• **Required task**:
Print the listing from its top line through the line containing "y1, seed, **kw)", nothing more, and leave out the pictures.

• **Collected material**:
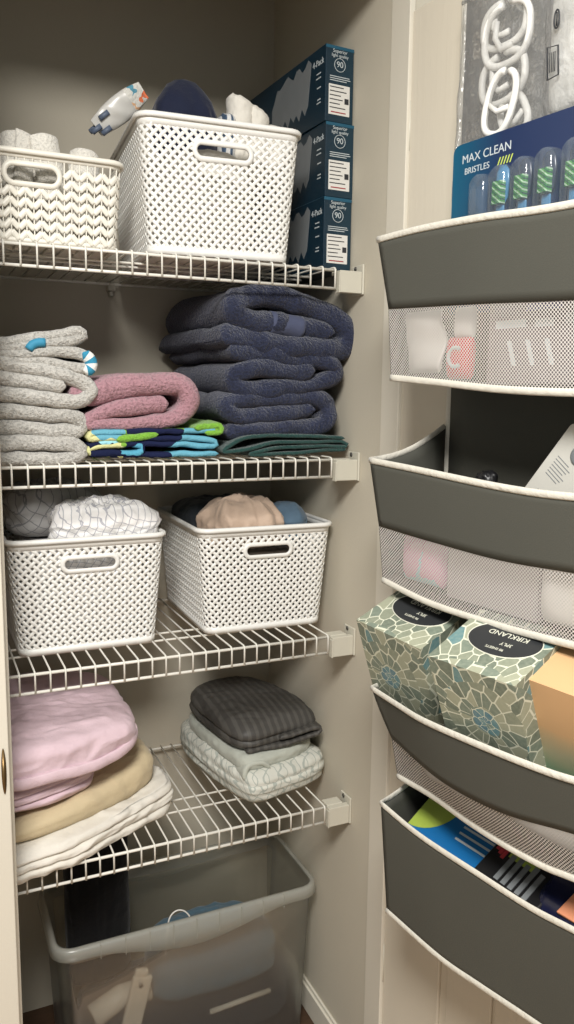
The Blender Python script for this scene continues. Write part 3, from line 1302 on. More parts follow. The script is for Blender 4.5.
ZD2 = Z2 + DECK
def seat(mb, z):
    """let the lowest point of a soft thing rest on z"""
    lo = min(p[2] for p in mb.v)
    mb.v = [(p[0], p[1], p[2] + z - lo) for p in mb.v]
    return mb


GT = (0, 320, 2.87)
TM = 1 / (2.87 * 548)          # zoom pixels to metres on the towel plane
def tw(pts, t, Y, y1, seed, src=GT, **kw):
    return fold(trace(pts, src[0], src[1], src[2], Y), t, Y, y1, seed, **kw)


G = 'grey towels stacked at the left of the towel shelf'
m = tw([(-110, 352), (0, 353), (120, 352), (195, 354), (232, 372), (222, 395), (150, 400), (0, 398), (-110, 396)], .0262, .022, .33, 1)
single('folded_towel', m, M['greyterry'], 'grey folded towel at the very bottom of the left towel stack', 'towel', G)
m = tw([(-120, 265), (0, 262), (150, 270), (215, 282), (236, 305), (215, 322), (120, 316), (0, 309), (-120, 306)], .0270, .026, .33, 2)
single('folded_towel', m, M['greyterry'], 'grey folded towel second from the bottom of the left towel stack', 'towel', G)
m = tw([(190, 192), (120, 182), (0, 163), (-60, 158), (-130, 172), (-120, 205), (0, 208), (120, 226), (225, 232), (262, 206), (240, 178), (150, 148), (0, 122), (-120, 112)], .0262, .020, .33, 3)
single('folded_towel', m, M['greyterry2'], 'thick grey folded towel with a square tongue, third up in the left stack', 'towel', G)
tp = thing('folded_towel', 'top grey towel of the left stack with blue ribbon and striped border', 'towel', (-.52, .15, ZD2 + .17), G)
pts4 = [(-110, 60), (0, 62), (110, 50), (215, 36), (232, 46), (190, 60), (60, 78), (-40, 88), (-60, 100), (0, 98), (120, 84), (215, 88), (255, 112), (262, 138), (225, 138), (120, 112), (0, 104), (-110, 98)]
pts4 = [(-110, 66), (0, 64), (110, 52), (210, 35), (236, 40), (225, 56), (120, 68), (20, 78), (-80, 84), (-90, 104), (0, 100), (110, 92), (205, 92), (252, 108), (262, 132), (235, 140), (130, 122), (0, 110), (-110, 102)]
m = tw(pts4, .0190, .024, .32, 4)
obj('towel_body', m, M['greyterry'], tp)
sb = fold(trace([(238, 94), (258, 108), (266, 128), (258, 142), (240, 144)], *GT, .019), .0215, .019, .30, 14, wav=.001, amp=.001, yjit=.001)
o = obj('striped_border', sb, M['bluestripe'], tp)
o['label'] = 'blue and white striped border'
rb = fold(trace([(84, 84), (94, 71), (112, 64), (132, 64)], *GT, .016), .0150, .019, .06, 15, capend=False, wav=.0005, amp=.0005, yjit=.0005)
o = obj('ribbon_loop', rb, M['bluelabel'], tp)
o['label'] = 'blue ribbon loop'

m = tw([(485, 240, .9), (350, 252, .8), (275, 276, .62), (258, 286, .6), (262, 300, .55), (330, 300, .6), (430, 294, .7), (505, 282, .85), (545, 255, 1), (550, 218, 1.05), (525, 187, 1.12), (450, 183, 1.15), (350, 192, 1.25), (280, 208, 1.25), (200, 214, 1.1)], .0365, .03, .33, 5, wav=.005)
single('folded_towel', m, M['pinkterry'], 'dusty pink folded towel lying between grey and navy stacks', 'towel')

kt = [(640, 322), (560, 328), (420, 330), (300, 332), (262, 338), (262, 350), (310, 348), (420, 350), (560, 350), (618, 358), (612, 372), (540, 368), (420, 366), (310, 370), (262, 378), (262, 390), (330, 396), (480, 396), (628, 394)]
kd = thing('kids_towel', 'thin navy, lime and sky blue patterned towel under the pink towel', 'towel', (-.35, .15, ZD2))
m = tw(kt, .0105, .026, .30, 6, wav=.003)
lo = min(p[2] for p in m.v)
kshift = ZD2 - lo
m.v = [(p[0], p[1], p[2] + kshift) for p in m.v]
obj('towel_body', m, M['kids'], kd)
m = tw([(630, 262), (618, 290), (622, 318)], .018, .024, .22, 16, wav=.003)
m = tw([(560, 312), (600, 304), (634, 300), (636, 318), (590, 322)], .011, .022, .25, 16, wav=.003)
o = obj('lime_corner', m, M['lime'], kd)
o['label'] = 'plain lime green corner'
m = tw([(258, 372), (300, 362), (380, 362), (410, 372), (400, 388), (320, 390), (262, 392)], .0110, .0235, .06, 17, capend=False, wav=.002)
m.v = [(p[0], p[1], p[2] + kshift * .8) for p in m.v]
obj('blue_fold', m, M['kidsblue'], kd)
m = tw([(335, 352), (420, 340), (455, 338)], .0125, .0215, .05, 18, wav=.002)
m.v = [(p[0], p[1], p[2] + kshift * .8) for p in m.v]
obj('lime_fold', m, M['lime'], kd)

NV = (160, 280, 2.733)
N_ = 'navy towels stacked at the right of the towel shelf'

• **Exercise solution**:
The Blender Python script for this scene continues. Write part 3, from line 1302 on. More parts follow. The script is for Blender 4.5.
ZD2 = Z2 + DECK
def seat(mb, z):
    """let the lowest point of a soft thing rest on z"""
    lo = min(p[2] for p in mb.v)
    mb.v = [(p[0], p[1], p[2] + z - lo) for p in mb.v]
    return mb


GT = (0, 320, 2.87)
TM = 1 / (2.87 * 548)          # zoom pixels to metres on the towel plane
def tw(pts, t, Y, y1, seed, src=GT, **kw):
    return fold(trace(pts, src[0], src[1], src[2], Y), t, Y, y1, seed, **kw)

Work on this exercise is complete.